102nd Annual Meeting of the Cordilleran Section, GSA, 81st Annual Meeting of the Pacific Section, AAPG, and the Western Regional Meeting of the Alaska Section, SPE (8–10 May 2006)

Paper No. 10
Presentation Time: 4:40 PM

CLASTS FROM WELL CORES AND PALYNOLOGY SUGGEST A MID TO LATE TURONIAN AGE FOR THE AVAK IMPACT FEATURE NEAR BARROW, ALASKA


BANET Jr, Arthur C., 3050 Flyway Ave, Anchorage, AK 99516, FENTON, J.P.G., Fugro Roberston Ltd, North Wales, LLandudno, LL30 1SA, United Kingdom and BUTHMAN, David, Anchorage, AK 99509, arthur.banet@mms.gov

The oldest exploration wells on the Alaska North Slope are near the village of Barrow and on the Simpson peninsula. These wells were drilled between about 1944 and 1955. Exploration wells, gravity and seismic data delineate a subsurface circular feature near Barrow, Alaska. The Avak well tested the central uplift and found pervasively fractured rocks, shatter cones, shocked quartz and both out of sequence and repeated stratigraphic units. This is the Avak impact feature. It is approximately 10 km. in diameter and is currently buried by about 1 km of sedimentary cover. The East and South Barrow gas fields flank the Avak feature.

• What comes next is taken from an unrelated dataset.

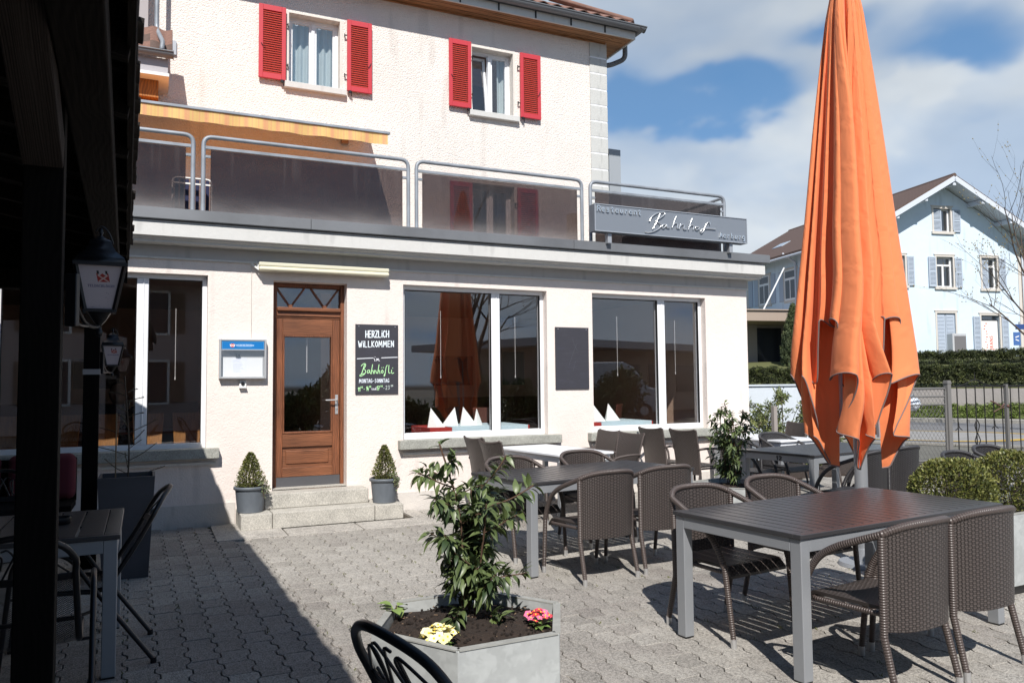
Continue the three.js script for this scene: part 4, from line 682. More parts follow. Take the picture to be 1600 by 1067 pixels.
{ // striped awning, half rolled out
  const t = thing('striped_awning', 'yellow and pink striped awning over the terrace', 'awning', [0, 0, 0]);
  const cv = canvasTex(512, 128, (g, W, H) => { g.fillStyle = '#f6d79a'; g.fillRect(0, 0, W, H); const r = rng(22); for (let i = 0; i < 20; i++) { const x = i * W / 20; g.fillStyle = i % 3 === 1 ? 'rgba(244,186,160,0.55)' : 'rgba(250,222,160,0.8)'; g.fillRect(x, 0, W / 20 * (0.6 + 0.3 * r()), H); g.fillStyle = 'rgba(240,170,150,0.3)'; g.fillRect(x + 4, 0, 6, H); } });
  cv.wrapS = cv.wrapT = THREE.RepeatWrapping;
  const m = phy(1, 0.92, 0.75, 0.95, { map: cv, transmission: 0.42, thickness: 0, side: THREE.DoubleSide });
  const x0 = -3.2, x1 = 2.77, zf = -0.62;
  const under = phy(0.95, 0.52, 0.25, 0.95, { map: cv, transmission: 0.35, thickness: 0, side: THREE.DoubleSide });
  obj('awning_cloth', sheet((u, v) => V(lerp(x0, x1, u), lerp(5.07, 4.795, v) - 0.02 * Math.sin(Math.PI * v), lerp(UZ + 0.08, zf, v)), 30, 6, 0, 4, 1), under, t);
  obj('valance', sheet((u, v) => V(lerp(x0, x1, u), 4.79 - (0.135 + 0.006 * Math.abs(Math.sin(u * 40))) * v, zf + 0.012 + (0.012 * Math.sin(u * 90) + 0.008 * Math.sin(u * 37)) * v), 160, 4, 0, 4, 1), m, t);
  obj('front_bar', [rbb(x0, 4.788, zf - 0.02, x1 + 0.03, 4.822, zf + 0.03, 0.006)], M.galv, t);
  obj('roller', [cyl(0.04, 0.04, x1 - x0, (x0 + x1) / 2, 5.08, UZ + 0.07, 14, 0, 0, Math.PI / 2)], M.galv, t);
  obj('folding_arm', [bar([2.35, 4.98, UZ + 0.05], [1.75, 4.86, -1.08], 0.035, 0.04, 0.01), bar([1.75, 4.86, -1.08], [2.4, 4.79, zf], 0.03, 0.035, 0.01), rb(0.1, 0.14, 0.07, 0.01, 2.42, 4.96, UZ + 0.035)], std(0.32, 0.2, 0.13, 0.6), t);
}
{ // folded garden chair behind the railing
  const t = thing('terrace_chair', 'navy blue slatted folding chair between two railing panels', 'chair', [0.40, 3.335, -0.45], 0);
  const navy = std(0.012, 0.016, 0.06, 0.4);
  for (let i = 0; i < 7; i++) obj('back_slat', rb(0.038, 0.42, 0.014, 0.005, -0.165 + i * 0.055, 0.36, 0.0), navy, t);
  obj('back_frame', [pipe([[-0.21, 0, 0.02], [-0.21, 0.585, 0.0], [0.21, 0.585, 0.0], [0.21, 0, 0.02]], 0.011, 0.06, 8, 5), bar([-0.2, 0.20, 0.01], [0.2, 0.20, 0.01], 0.015, 0.02), bar([-0.2, 0.52, 0.006], [0.2, 0.52, 0.006], 0.012, 0.018)], M.whitePaint, t);
  obj('seat', [rb(0.42, 0.02, 0.36, 0.008, 0, 0.22, -0.2)], navy, t);
  for (const s of [-1, 1]) obj('leg', [bar([s * 0.19, 0.22, -0.05], [s * 0.19, 0, -0.38], 0.016, 0.016)], M.whitePaint, t);
}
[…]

Examinations of the comparatively shallow Simpson core tests, drilled approximately 50 to 70 km. southeast of the Avak impact site, show there is an assemblage of exotic rock fragments, a breccia, within a section of marine mud and sand. These rock fragments are rounded to angular in shape. They include limestone, black platy shale, red to brown siltstone, chert and quartzite pebbles in sizes up to about 5 cm. These exotic rock fragments occur within the marine mudstone of the Seabee Formation and within poorly sorted, disorganized sands which lack sedimentary structures. Palynology shows the gray mudstone is Turonian to Coniacian. Matrix surrounding the exotic clasts is middle to late Turonian. The sands may represent chaotic surge or tsunami deposition, which is coincidental with a nearby marine impact. The breccia clasts and matrix overlie late Albian litharenties of the Nanushuk Formation.